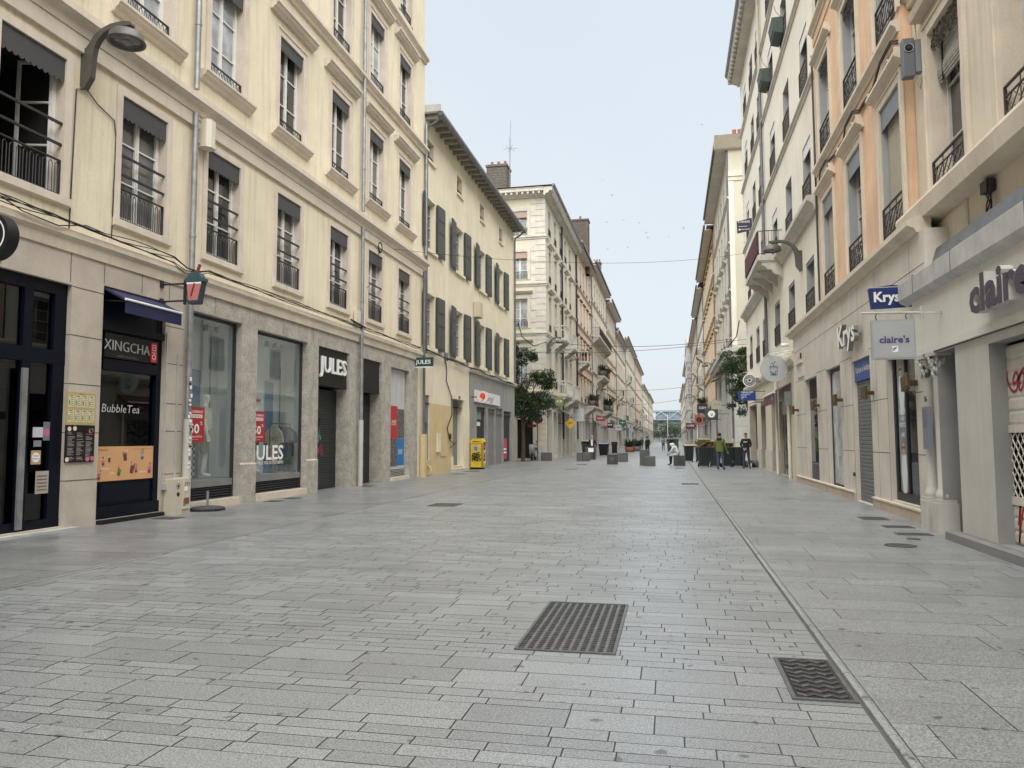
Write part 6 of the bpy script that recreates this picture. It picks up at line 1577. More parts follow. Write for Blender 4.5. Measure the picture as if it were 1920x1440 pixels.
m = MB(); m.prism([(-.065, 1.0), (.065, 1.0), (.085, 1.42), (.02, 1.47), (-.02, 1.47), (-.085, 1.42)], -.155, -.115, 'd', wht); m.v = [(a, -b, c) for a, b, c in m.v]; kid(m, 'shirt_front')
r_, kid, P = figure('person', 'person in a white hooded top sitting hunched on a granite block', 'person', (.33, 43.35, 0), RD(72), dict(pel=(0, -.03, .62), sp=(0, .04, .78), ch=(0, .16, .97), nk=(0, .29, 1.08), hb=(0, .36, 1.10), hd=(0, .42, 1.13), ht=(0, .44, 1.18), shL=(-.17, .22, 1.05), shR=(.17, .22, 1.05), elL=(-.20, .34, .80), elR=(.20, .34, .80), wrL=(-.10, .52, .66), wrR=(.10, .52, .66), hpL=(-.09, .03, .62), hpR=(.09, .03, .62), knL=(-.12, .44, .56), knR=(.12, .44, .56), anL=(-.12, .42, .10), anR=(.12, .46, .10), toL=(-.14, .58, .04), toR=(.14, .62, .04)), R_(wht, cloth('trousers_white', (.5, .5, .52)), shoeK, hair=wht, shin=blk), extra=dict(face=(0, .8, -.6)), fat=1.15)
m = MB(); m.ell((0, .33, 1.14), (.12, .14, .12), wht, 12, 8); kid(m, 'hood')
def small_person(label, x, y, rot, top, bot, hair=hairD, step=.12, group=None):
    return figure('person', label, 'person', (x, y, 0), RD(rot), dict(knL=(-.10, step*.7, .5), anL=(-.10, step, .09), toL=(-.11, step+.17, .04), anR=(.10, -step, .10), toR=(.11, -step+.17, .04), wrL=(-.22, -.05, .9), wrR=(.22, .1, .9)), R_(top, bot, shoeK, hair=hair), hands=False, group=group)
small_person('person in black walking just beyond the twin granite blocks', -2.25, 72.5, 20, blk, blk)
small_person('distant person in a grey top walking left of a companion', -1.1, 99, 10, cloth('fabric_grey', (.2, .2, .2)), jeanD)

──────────

§ WRITTEN TASK
Repeat the material above verbatim. Leave the pictures behind.

§ RESPONSE FOR THIS EXERCISE
Write part 6 of the bpy script that recreates this picture. It picks up at line 1577. More parts follow. Write for Blender 4.5. Measure the picture as if it were 1920x1440 pixels.
m = MB(); m.prism([(-.065, 1.0), (.065, 1.0), (.085, 1.42), (.02, 1.47), (-.02, 1.47), (-.085, 1.42)], -.155, -.115, 'd', wht); m.v = [(a, -b, c) for a, b, c in m.v]; kid(m, 'shirt_front')
r_, kid, P = figure('person', 'person in a white hooded top sitting hunched on a granite block', 'person', (.33, 43.35, 0), RD(72), dict(pel=(0, -.03, .62), sp=(0, .04, .78), ch=(0, .16, .97), nk=(0, .29, 1.08), hb=(0, .36, 1.10), hd=(0, .42, 1.13), ht=(0, .44, 1.18), shL=(-.17, .22, 1.05), shR=(.17, .22, 1.05), elL=(-.20, .34, .80), elR=(.20, .34, .80), wrL=(-.10, .52, .66), wrR=(.10, .52, .66), hpL=(-.09, .03, .62), hpR=(.09, .03, .62), knL=(-.12, .44, .56), knR=(.12, .44, .56), anL=(-.12, .42, .10), anR=(.12, .46, .10), toL=(-.14, .58, .04), toR=(.14, .62, .04)), R_(wht, cloth('trousers_white', (.5, .5, .52)), shoeK, hair=wht, shin=blk), extra=dict(face=(0, .8, -.6)), fat=1.15)
m = MB(); m.ell((0, .33, 1.14), (.12, .14, .12), wht, 12, 8); kid(m, 'hood')
def small_person(label, x, y, rot, top, bot, hair=hairD, step=.12, group=None):
    return figure('person', label, 'person', (x, y, 0), RD(rot), dict(knL=(-.10, step*.7, .5), anL=(-.10, step, .09), toL=(-.11, step+.17, .04), anR=(.10, -step, .10), toR=(.11, -step+.17, .04), wrL=(-.22, -.05, .9), wrR=(.22, .1, .9)), R_(top, bot, shoeK, hair=hair), hands=False, group=group)
small_person('person in black walking just beyond the twin granite blocks', -2.25, 72.5, 20, blk, blk)
small_person('distant person in a grey top walking left of a companion', -1.1, 99, 10, cloth('fabric_grey', (.2, .2, .2)), jeanD)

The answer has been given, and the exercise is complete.